September 27th, 2012 - 1:22 pm

Looper

Looper

 

On first blush, casting Joseph Gordon-Levitt as a younger version of Bruce Willis seems like it belongs in the annals of bad movie choices. Especially when you consider that Looper is a time-travel movie, meaning that Gordon-Levitt and Willis will face off in several scenes, as older and younger versions of the same character.

But the makeup department has done just enough to Gordon-Levitt—blue contact lenses, a broadened nose, slightly filled out mouth—to make the resemblance plausible and JGL’s crafty performance—nothing over the top, just a raised eyebrow here, a subtle smirk there—totally seals the deal. (There’s also a clever moment at the beginning of the film where JGL looks in the mirror, checks his hairline, and scowls—a nod to his future baldness.)

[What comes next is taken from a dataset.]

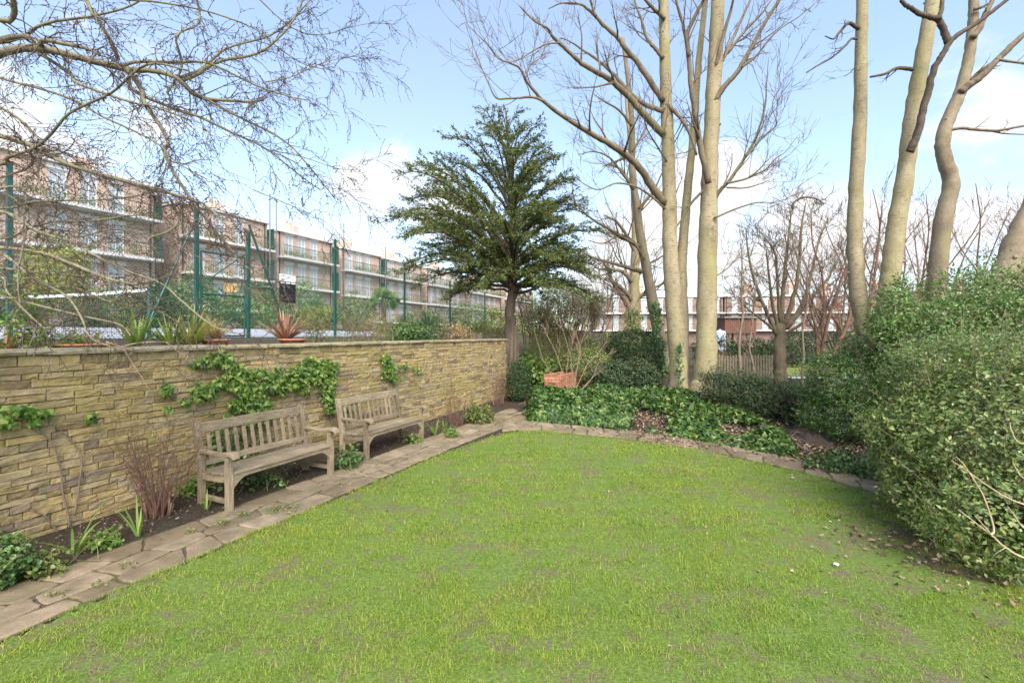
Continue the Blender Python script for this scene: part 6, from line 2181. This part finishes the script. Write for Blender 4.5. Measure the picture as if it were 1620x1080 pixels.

The Gordon-Levitt-as-Willis thing is, of course, just one of the many tricks up Looper’s sleeve—and not even the best one. This is one of those films where you say to yourself: If they can just live up to the promise of the trailer, they’ll really be onto to something. I think Looper more than fulfills that promise—it exceeds it.

The film is set in the mid-21st century. Time travel hasn’t been invented yet but it will be. And future crime lords will zap their victims to the past, where young guys like Gordon-Levitt’s Joe, called Loopers, will blow them away with a giant canon gun and dispose of the body. Loopers get paid well and live a life of fast-paced decadence: But there’s one catch. At some point, those future crime lords will decide to “close the Loop”—meaning terminate the Looper’s contract by having them kill the future version of themselves.

One might reasonably ask: Why on earth would a 20something agree to blow himself away? But I totally bought it. When you’re that young, you can’t imagine being over 50—you certainly can’t imagine having a life worth living at that age. Live fast, die young is the credo of these flashy young assassins—until 59-year-old Joe (now Willis) decides he has something to live for and outsmarts his young counterpart.

So many genius conceits: If young Loopers need to communicate with their aged selves, they carve messages directly into their flesh. Suddenly the old man will look down and see a memo-as-scar emerge on his forearm. (This notion that what happens to the young Looper will immediately effect their older body is played out in one particularly gruesome and rococo murder scene—use your imagination.) As in all time travel films, the past and present are fluid. Memories are precious things, because if something in the past alters the present, that memory just might slip away.

Willis, in total bad-ass mode here—I particularly loved how often he called his younger self an “idiot”—wants to avenge the death of his beloved wife. If he can cling to the memory that she ever existed, that is.

Without giving away too much, Joe, unable to “close the Loop,” finds himself laying low at a Kansas farm with a tough young mother (Emily Blunt) and her precocious little boy who may or may not be a future diabolical kingpin.

It’s amazing that, in the midst of all this kinetic sci-fi action, a kind of lazy John Ford film breaks out, but director Rian Johnson has a knack for mashing up genres. If you didn’t see Johnson’s Brick, a highly stylized and highly addictive film noir set in a high school—also starring Gordon-Levitt—you should rent it now.

Johnson’s taken a leap here. Looper is beautiful to watch, completely seductive, both visually and intellectually. The action is great, the sci-fi twists, while certainly brain teasing, are quite lucid; there’s even some unexpected flashes of humor.

A great premise leads to a great movie. Consider this loop closed.